PKK, “ezilen Kürt halkının temsilcisi” falan değil, ABD, AB ve İsrail’in büyük projesi içinde kendine düşen görevi yerine getiren bir piyondur. Şimdi projenin bu aşamasında PKK piyonunun tasfiye edilip edilmeyeceği tartışılıyor.(Aslında o zaman da PKK tasfiye edilmeyecek devletleşecekti. Yani Doğu ve Güneydoğu Anadolu bölgemizde kurulacak federe devleti yönetecekti.)

O sıralarda Başbakan olan R.T. Erdoğan “Kürt sorununu ‘demokratik cumhuriyet’ anlayışı içinde çözeceğiz” diyordu.

“Birinci çözüm süreci” tam da böyle bir “siyasi çözüm” için yürütüldü. Bereket ki sonuç alamadılar.
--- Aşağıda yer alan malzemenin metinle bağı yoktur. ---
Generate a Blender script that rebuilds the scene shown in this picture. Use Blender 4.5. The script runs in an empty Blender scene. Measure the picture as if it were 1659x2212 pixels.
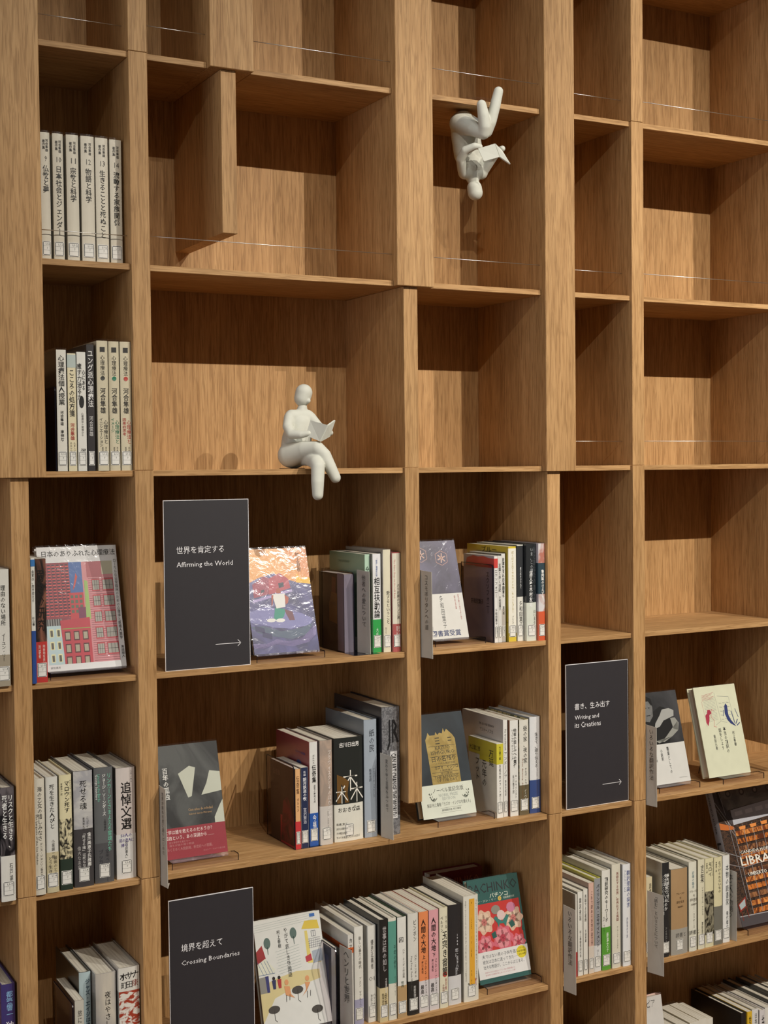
import bpy, bmesh, math, random
from mathutils import Vector, Matrix
C = bpy.context
SC = C.scene
COL = SC.collection
random.seed(7)
# ------------------------------------------------------------------ camera
# all dimensions below are millimetres: X along the bookcase, Y into it, Z above eye level; W() turns them into metres
def W(x, y, z): return Vector(((x - 1200) / 1000, y / 1000, (z + 1500) / 1000))
cd = bpy.data.cameras.new('camera'); cam = bpy.data.objects.new('camera', cd); COL.objects.link(cam)
cd.sensor_fit = 'HORIZONTAL'; cd.sensor_width = 36; cd.lens = 36 * 2948 / 1659
cd.clip_start = 0.05; cd.clip_end = 60
r_ = Vector((0.87935, -0.47606, -0.01045)); u_ = Vector((0.02457, 0.02344, 0.99942)); f_ = Vector((0.47555, 0.87910, -0.03231))
m = Matrix((r_, u_, -f_)).transposed().to_4x4(); m.translation = W(0, -2400, 0)
cam.matrix_world = m
SC.camera = cam
# ------------------------------------------------------------------ world, lamps, exposure
wd = bpy.data.worlds.new('world'); SC.world = wd; wd.use_nodes = True
bg = wd.node_tree.nodes['Background']; bg.inputs[0].default_value = (1.0, 0.82, 0.62, 1); bg.inputs[1].default_value = 0.062
def spot(x, z, power, tx, tz, size=58, col=(1.0, 0.93, 0.82), y=-3085):
    d = bpy.data.lights.new('track_spotlight', 'SPOT'); d.energy = power; d.color = col
    d.spot_size = math.radians(size); d.spot_blend = 0.9; d.shadow_soft_size = 0.012
    o = bpy.data.objects.new('track_spotlight', d); COL.objects.link(o)
    p = W(x, y, z); t = W(tx, 0, tz); o.location = p
    o.rotation_euler = (t - p).to_track_quat('-Z', 'Y').to_euler()
spot(1244, 2147, 42, 1150, -400)
spot(2200, 2147, 300, 1780, -350)
spot(3033, 2147, 310, 2350, -550)
spot(340, 2147, 84, 1100, -700, 70)
al = bpy.data.lights.new('high_cool_fill', 'AREA'); al.shape = 'RECTANGLE'; al.size = 2.4; al.size_y = 1.0; al.energy = 21; al.color = (0.72, 0.86, 1.0)  # added cool fill for the upper rows, no known window
ao = bpy.data.objects.new('high_cool_fill', al); COL.objects.link(ao); ao.location = W(1100, -2300, 3500)
ao.rotation_euler = (W(1100, 0, 900) - ao.location).to_track_quat('-Z', 'Y').to_euler()
al = bpy.data.lights.new('left_fill_light', 'AREA'); al.shape = 'RECTANGLE'; al.size = 3.4; al.size_y = 2.4; al.energy = 75; al.color = (0.95, 0.96, 1.0)  # added unseen fill that brightens left-facing sides and film, not a known window
ao = bpy.data.objects.new('left_fill_light', al); COL.objects.link(ao); ao.location = W(-4300, -1750, 150)
ao.rotation_euler = (W(1200, 0, -200) - ao.location).to_track_quat('-Z', 'Y').to_euler()
SC.view_settings.view_transform = 'Standard'; SC.view_settings.look = 'None'
SC.view_settings.gamma = 1; SC.view_settings.use_curve_mapping = False
SC.view_settings.exposure = 0.09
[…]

Öcalan üzerinden yapılan çağrı da “siyasi çözüm” adı altındaki konuşulanlar da bugün de aynı planın devrede olduğunu göstermekte.
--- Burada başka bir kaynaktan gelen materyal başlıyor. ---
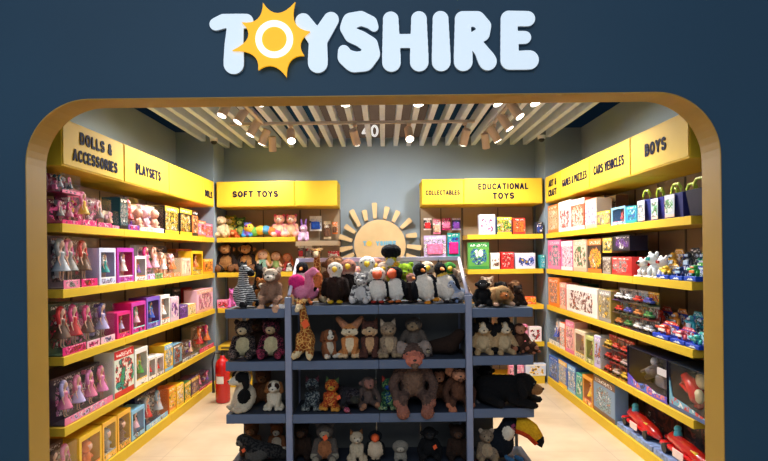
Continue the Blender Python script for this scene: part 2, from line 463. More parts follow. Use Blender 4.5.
sign_letter('H', 381, 428, 9.5, 72.5, [[(391, 19.3, 7.8), (391.2, 62.3, 9.5)], [(419.2, 19.3, 7.8), (419, 62.3, 9.5)], [(391, 41, 6.8), (418, 41, 6.8)]], 9.0, 'glowing white letter H between the sign letters S and I')
sign_letter('I', 430.5, 452, 10, 71.5, [[(440.8, 19, 7.9), (441, 61.8, 9.6)]], 9, 'glowing white one-stroke letter I of the shop sign')
sign_letter('R', 453, 499, 10.5, 71.5, [[(463, 19.2, 7.9), (463, 61.5, 9.6)], [(463, 18.8, 7.6), (477.5, 19, 7.6), (484, 26, 7.1), (482.5, 34, 7.1), (474, 38.8, 6.6), (464, 39.3, 6.6)], [(473, 40, 6.6), (481.5, 51, 7), (487.5, 61.5, 9.3)]], 9, 'glowing white letter R between the sign letters I and E')
sign_letter('E', 499, 539, 10, 71, [[(509.2, 19, 8.3), (509.5, 60, 9.4)], [(509.5, 18.3, 7.5), (527.8, 18.8, 7.5)], [(509.5, 37.5, 6.3), (524.8, 37.5, 6.3)], [(509.5, 60.5, 9), (529, 60, 9.6)]], 9, 'glowing white last letter E of the shop sign')
# sun in place of the O
S = 3.165/F; c = facade_pt(275, 40.6)
sun = empty('sign_sun', (c[0], 3.2, c[1])); tag(sun, 'glowing yellow sun with a white ring standing for the letter O', 'sign', 'letters of the shop sign')
tips = [(264, 3.7), (296.3, 3.3), (310.5, 33), (304.6, 57), (286.7, 78.4), (258.5, 71), (232.7, 51), (242.5, 23)]
pol = [((x-275)*S, (40.6-y)*S) for x, y in tips]
poly = []
for i in range(8):
    a, b = Vector(pol[i]), Vector(pol[(i+1) % 8])
    mid = (a+b)/2; mid = mid.normalized()*min(mid.length*.93, 26.5*S)*1.0
    ctrl = mid*2-(a+b)/2
    for t in range(8):
        u = t/8; poly.append(tuple(a*(1-u)**2+ctrl*2*u*(1-u)+b*u*u))
mb = MB(); mb.prism(poly, -.040, -.0255); mb.build('sun_rays', emit((250, 182, 8), .58), sun)
mb = MB(); n = 40
vs = [(r*math.cos(2*PI*i/n), y, r*math.sin(2*PI*i/n)) for y in (-.046, -.0405) for r in (12.5*S, 18.8*S) for i in range(n)]
q = lambda a, b, i: (a*2+b)*n+i % n
fs = []
for i in range(n): fs += [(q(0, 0, i), q(0, 1, i), q(0, 1, i+1), q(0, 0, i+1)), (q(0, 1, i), q(1, 1, i), q(1, 1, i+1), q(0, 1, i+1)), (q(0, 0, i), q(0, 0, i+1), q(1, 0, i+1), q(1, 0, i))]
mb.add(vs, fs); mb.build('ring', emit((236, 240, 236), .75), sun)

# ------------------------------------------------------------------ yellow header boxes with lettering
def header(x0, x1, front, yaw, text, th, label, zb=2.22, zt=2.535, depth=.455, width=None, tx=0, tz=0):
    """x0..x1 along the wall (world Y for side walls, world X at the back)"""
    w = abs(x1-x0); mid = (x0+x1)/2
    loc = (front, mid, zb) if yaw else (mid, front, zb)
    root = empty('header_box', loc, yaw); tag(root, label, 'header sign', 'yellow header boxes above the shelves')
    h = zt-zb
    mb = MB(); mb.box(-w/2+.002, w/2-.002, 0, depth, 0, h, 0, .004); mb.build('box', YEL, root)
    mb = MB(); mb.box(-w/2+.012, w/2-.012, -.006, -.0005, .012, h-.012, 0, .002); mb.build('front_panel', YEL, root)
    if text:
        t = lettering(text, th, width=width); o = t.build('lettering', NAVY, root, (tx, -.007, h/2+tz))
header(3.6, 4.46, XL, PI/2, 'DOLLS &\nACCESSORIES', .086, 'yellow header box reading DOLLS & ACCESSORIES above the left shelves', width=.62, tx=.0)
header(4.46, 5.39, XL, PI/2, 'PLAYSETS', .092, 'yellow header box reading PLAYSETS above the left shelves', width=.52, tz=-.01)
header(5.39, 6.39, XL, PI/2, None, 0, 'blank yellow header box between the PLAYSETS and DOLLS boxes')
header(6.39, 6.82, XL, PI/2, 'DOLLS', .085, 'short yellow header box reading DOLLS in the far left corner', width=.26, tz=-.02)
header(3.6, 4.46, XR, -PI/2, 'BOYS', .095, 'yellow header box reading BOYS above the right shelves', width=.36, tx=-.02)
header(4.46, 5.35, XR, -PI/2, 'CARS VEHICLES', .092, 'yellow header box reading CARS VEHICLES above the right shelves', width=.66)
header(5.35, 6.22, XR, -PI/2, 'GAMES & PUZZLES', .088, 'yellow header box reading GAMES & PUZZLES above the right shelves', width=.74)
header(6.22, 6.82, XR, -PI/2, 'ART &\nCRAFT', .078, 'yellow header box reading ART & CRAFT in the far right corner', width=.34)
XA, XBk, XC, XD = -2.06, -1.09, -.565, .475
header(XA, XBk, YF, 0, 'SOFT TOYS', .08, 'yellow header box reading SOFT TOYS on the back wall', width=.56, tx=.0, tz=0)
header(XBk, XC, YF, 0, None, 0, 'blank yellow header box right of the SOFT TOYS box')
header(XD, .99, YF, 0, 'COLLECTABLES', .062, 'yellow header box reading COLLECTABLES right of the wall sun', width=.42, tz=-.01)
header(.99, 1.965, YF, 0, 'EDUCATIONAL\nTOYS', .08, 'yellow header box reading EDUCATIONAL TOYS on the back wall', width=.62)

# ------------------------------------------------------------------ wall shelving bays
def bay(x0, x1, front, yaw, label, decks=DECK, depth=.455, peg=False, cat='shelving'):
    w = abs(x1-x0); mid = (x0+x1)/2
    loc = (front, mid, 0) if yaw else (mid, front, 0)
    root = empty('wall_shelving', loc, yaw); tag(root, label, cat, 'wall shelving bays')
    mb = MB(); mb.box(-w/2+.001, w/2-.001, depth-.02, depth, .0, 2.219); mb.build('back_panel', BEIGE, root)
    for sx in (-1, 0, 1):
        mb = MB(); xx = sx*w/2*.985; mb.box(xx-.006, xx+.006, depth-.026, depth-.0205, .1, 2.21); mb.build('upright', plain((84, 72, 58), .5), root)
    if peg:
        for k in range(6):
            mb = MB(); z = 2.0-k*.2; mb.box(-w/2+.02, w/2-.02, depth-.04, depth-.0265, z-.008, z+.008); mb.build('peg_rail', BEIGE, root)
    for z in decks:
        if z < .2:
            mb = MB(); mb.box(-w/2+.001, w/2-.001, .0, depth-.0205, 0, z); mb.build('plinth', YEL, root); continue
        mb = MB(); mb.box(-w/2+.001, w/2-.001, .012, depth-.0265, z-.055, z-.001); d = mb.build('shelf', YEL_D if not peg else BEIGE, root)
        mb = MB(); mb.box(-w/2+.001, w/2-.001, 0, .0115, z-.058, z, 0, .002); mb.build('edge_strip', YEL if not peg else BEIGE, d)
bay(3.6, 4.46, XL, PI/2, 'yellow-edged shelving bay below the DOLLS & ACCESSORIES box')
bay(4.46, 5.39, XL, PI/2, 'yellow-edged shelving bay below the PLAYSETS box')
bay(5.39, 6.39, XL, PI/2, 'yellow-edged shelving bay below the blank box on the left wall')
bay(6.39, 6.83, XL, PI/2, 'narrow yellow-edged shelving bay below the DOLLS box')
bay(3.6, 4.46, XR, -PI/2, 'yellow-edged shelving bay below the BOYS box')
bay(4.46, 5.35, XR, -PI/2, 'yellow-edged shelving bay below the CARS VEHICLES box')
bay(5.35, 6.22, XR, -PI/2, 'yellow-edged shelving bay below the GAMES & PUZZLES box')
bay(6.22, 6.83, XR, -PI/2, 'narrow yellow-edged shelving bay below the ART & CRAFT box')
bay(XA, XBk, YF, 0, 'yellow-edged shelving bay below the SOFT TOYS box')
bay(1.03, 1.965, YF, 0, 'yellow-edged shelving bay below the EDUCATIONAL TOYS box')
bay(XBk+.002, XC, YF, 0, 'beige hook panel bay between the SOFT TOYS shelves and the wall sun', decks=[1.79, .09], peg=True)
bay(XD, 1.028, YF, 0, 'beige hook panel bay below the COLLECTABLES box', decks=[.09], peg=True)

# ------------------------------------------------------------------ wall sun with rays
c = P(380, 245.5, YW); k = YW/F
ws = empty('wall_sun', (c[0], YW, c[2])); tag(ws, 'pale wooden sun with separate rays mounted on the grey back wall', 'wall decoration')
mb = MB(); mb.cyl((0, -.07, 0), (0, -.001, 0), 25.5*k, n=56, smooth=False); mb.build('disc', WOOD, ws)
for (ox, oy, ix, iy) in [(146, 130, 200, 235), (229, 132, 243, 200), (297, 85, 300, 185), (381, 112, 363, 190), (452, 140, 417, 210), (533, 195, 468, 252), (570, 297, 500, 302), (598, 382, 505, 368), (105, 232, 170, 278), (66, 300, 150, 328), (70, 388, 150, 372), (80, 455, 160, 415), (560, 450, 500, 425)]:
    o_ = Vector(((ox-330)/6.58, (362-oy)/6.58)); i_ = Vector(((ix-330)/6.58, (362-iy)/6.58)); o_ *= k; i_ *= k
    d = (o_-i_).normalized(); nrm = Vector((-d.y, d.x)); wo, wi = .034, .022
    pl = [i_+nrm*wi*.6, i_+nrm*wi, o_+nrm*wo-d*.01, o_+nrm*wo*.6, o_-nrm*wo*.6, o_-nrm*wo-d*.01, i_-nrm*wi]
    mb = MB(); mb.prism([tuple(q_) for q_ in pl[1:]], -.11, -.001); mb.build('ray', WOOD, ws)
t = lettering('T', .062, .14); LB = plain((112, 170, 196), .5)
t.build('lettering', LB, ws, (-15*k, -.071, 2*k))
t = lettering('YSHIRE', .062, .15, gap=.06, width=.34); t.build('lettering', LB, ws, (6*k, -.071, 2*k))
mb = MB(); mb.cyl((0, -.006, 0), (0, 0, 0), .036, n=12, smooth=False); mb.build('small_sun', plain((232, 178, 60), .5), ws, (-10.6*k, -.0705, 2*k))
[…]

********************************

Bahçeli İle Erdoğan Arasında Uyumsuzluk mu Var?

Devlet Bahçeli’nin “Öcalan açılımı” karşısında Erdoğan’ın kısmen sessiz kalması ve akabinde bazı belediyelere kayyım atanması üzerine medyada bu soru sorulmaya başlandı.

Buna benzer yorumlarda bulunan gazeteci ve siyasetçilerin gelişmeleri sadece iç politika yönüyle değerlendirdiğini görüyorum.

Oysaki Devlet Bahçeli bir gece rüya gördü de ertesi günü “Öcalan PKK’yı lağvetsin biz de O’nu affedelim” demiş olamaz. Zaten Öcalan’ın PKK’yı tasfiye etmeye gücünün yetmeyeceğini Bahçeli bilir. PKK’yı sadece ve isterse ABD tasfiye edebilir.

Bence Bahçeli’ye bu çıkışı yaptıran faktörler şunlardır: a) Suriye ve Ortadoğu’da olanlar, bir ABD/İsrail projesi olan PYD/YPG devletini tanıma ve destek verme yönündeki baskılar… b) Erdoğan’ı tekrar Cumhurbaşkanı seçtirebilmek ve “Kürt Sorununa siyasal çözüm” için gerekli yeni anayasanın kabul ettirilmesi.

Bahçeli’nin çıkışına sebep olan bu faktörler aynen Erdoğan için de geçerlidir.

Ancak ya aralarında bir görev dağılımı yaptılar, biri iyi polisi diğeri kötü polisi oynuyor… ya da Erdoğan çok büyük bir oy kaybı daha yaşamaktan korkuyor. Yani yoğurdu üfleyerek yemeye çalışıyor.